> _WORK INSTRUCTIONS_: Check each line of the material. Copy those containing "pixels".

> _STORED DATA_:
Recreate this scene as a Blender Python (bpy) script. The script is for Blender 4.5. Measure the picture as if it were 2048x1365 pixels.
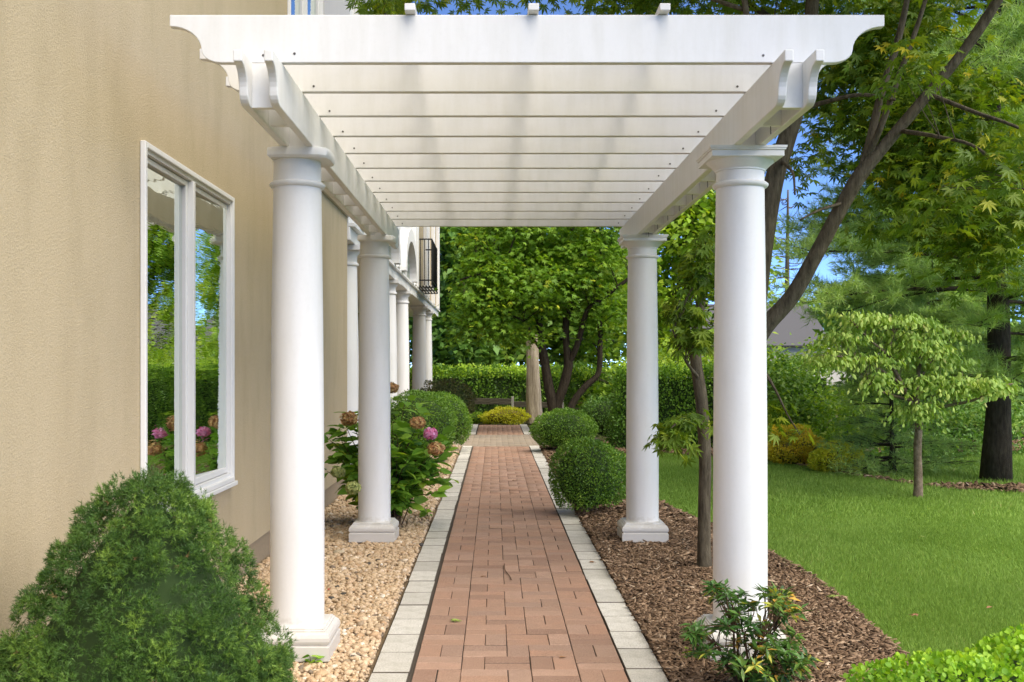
import bpy, math, random
import numpy as np
from mathutils import Vector, Matrix

for o in list(bpy.data.objects):
    bpy.data.objects.remove(o, do_unlink=True)
scene = bpy.context.scene
COL = scene.collection
R = math.radians

# ------------------------------------------------------------------ camera, sky, sun, exposure
F, VX, VY, H = 2150.0, 989.0, 733.0, 1.4          # focal length in photo pixels, vanishing point, eye height
cam_d = bpy.data.cameras.new('camera')
cam = bpy.data.objects.new('camera', cam_d)
COL.objects.link(cam)
cam.location = (0, 0, H)
cam.rotation_euler = (R(90), 0, 0)
cam_d.sensor_width = 36
cam_d.lens = 36 * F / 2048
cam_d.shift_x = (1024 - VX) / 2048
cam_d.shift_y = (VY - 682.5) / 2048
cam_d.clip_start, cam_d.clip_end = 0.05, 3000
cam_d.dof.use_dof = True
cam_d.dof.focus_distance = 7.0
cam_d.dof.aperture_fstop = 9.0
scene.camera = cam

SUN_AZ, SUN_EL = 128.0, 50.0                       # azimuth from +Y towards +X, elevation
world = bpy.data.worlds.new('World')
scene.world = world
world.use_nodes = True
wn = world.node_tree
wn.nodes.clear()
sky = wn.nodes.new('ShaderNodeTexSky')
sky.sky_type = 'NISHITA'
sky.sun_disc = False
sky.sun_elevation = R(SUN_EL)
sky.sun_rotation = R(SUN_AZ)
sky.altitude = 3000
sky.air_density, sky.dust_density, sky.ozone_density = 0.4, 0.0, 9.0
bg = wn.nodes.new('ShaderNodeBackground')
bg.inputs['Strength'].default_value = 0.15
wo = wn.nodes.new('ShaderNodeOutputWorld')
wn.links.new(sky.outputs[0], bg.inputs[0])
wn.links.new(bg.outputs[0], wo.inputs[0])

sun_d = bpy.data.lights.new('sun', 'SUN')
sun_d.energy = 2.7
sun_d.angle = R(75)
sun_d.color = (1.0, 0.95, 0.86)
sun = bpy.data.objects.new('sun', sun_d)
COL.objects.link(sun)
sd = Vector((math.sin(R(SUN_AZ)) * math.cos(R(SUN_EL)), math.cos(R(SUN_AZ)) * math.cos(R(SUN_EL)), math.sin(R(SUN_EL))))
sun.rotation_euler = sd.to_track_quat('Z', 'Y').to_euler()
sun.location = sd * 30

vs = scene.view_settings
vs.view_transform = 'Standard'
vs.look = 'None'
vs.exposure = 1.66
vs.use_white_balance = True
vs.white_balance_temperature = 7200
vs.gamma = 1.0
vs.use_curve_mapping = False
scene.render.engine = 'CYCLES'
cy = scene.cycles
cy.use_denoising = True
cy.max_bounces, cy.diffuse_bounces, cy.glossy_bounces = 8, 4, 3
cy.transmission_bounces, cy.transparent_max_bounces = 4, 6
cy.sample_clamp_indirect = 6.0
cy.caustics_reflective = cy.caustics_refractive = False

# ------------------------------------------------------------------ helpers
def P(x, y, Y):
    """world point seen at photo pixel (x, y) at distance Y"""
    return np.array([(x - VX) * Y / F, Y, H - (y - VY) * Y / F])

def G(x, y, z=0.0):
    """ground point (height z) seen at photo pixel (x, y)"""
    Y = (H - z) * F / (y - VY)
    return np.array([(x - VX) * Y / F, Y, z])

def tag(o, label=None, cat=None, group=None, kind=None):
    if label: o['label'] = label
    if cat: o['category'] = cat
    if group: o['group'] = group
    if kind: o['kind'] = kind
    return o

def empty(name, loc):
    o = bpy.data.objects.new(name, None)
    COL.objects.link(o)
    o.location = loc
    o.empty_display_size = 0.1
    return o

def world_mat(o):
    m = Matrix.Translation(o.location) @ o.rotation_euler.to_matrix().to_4x4()
    if o.parent: m = world_mat(o.parent) @ o.matrix_parent_inverse @ m
    return m

def link(me, name, parent=None, local=False, loc=None, rz=0.0):
    o = bpy.data.objects.new(name, me)
    COL.objects.link(o)
    if loc is not None: o.location = loc
    if rz: o.rotation_euler = (0, 0, rz)
    if parent is not None:
        o.parent = parent
        if not local:
            o.matrix_parent_inverse = world_mat(parent).inverted()
    return o

def copy_tree(o, parent=None):
    c = o.copy()
    COL.objects.link(c)
    c.parent = parent
    for ch in o.children:
        copy_tree(ch, c)
    return c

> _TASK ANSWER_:
Recreate this scene as a Blender Python (bpy) script. The script is for Blender 4.5. Measure the picture as if it were 2048x1365 pixels.
F, VX, VY, H = 2150.0, 989.0, 733.0, 1.4          # focal length in photo pixels, vanishing point, eye height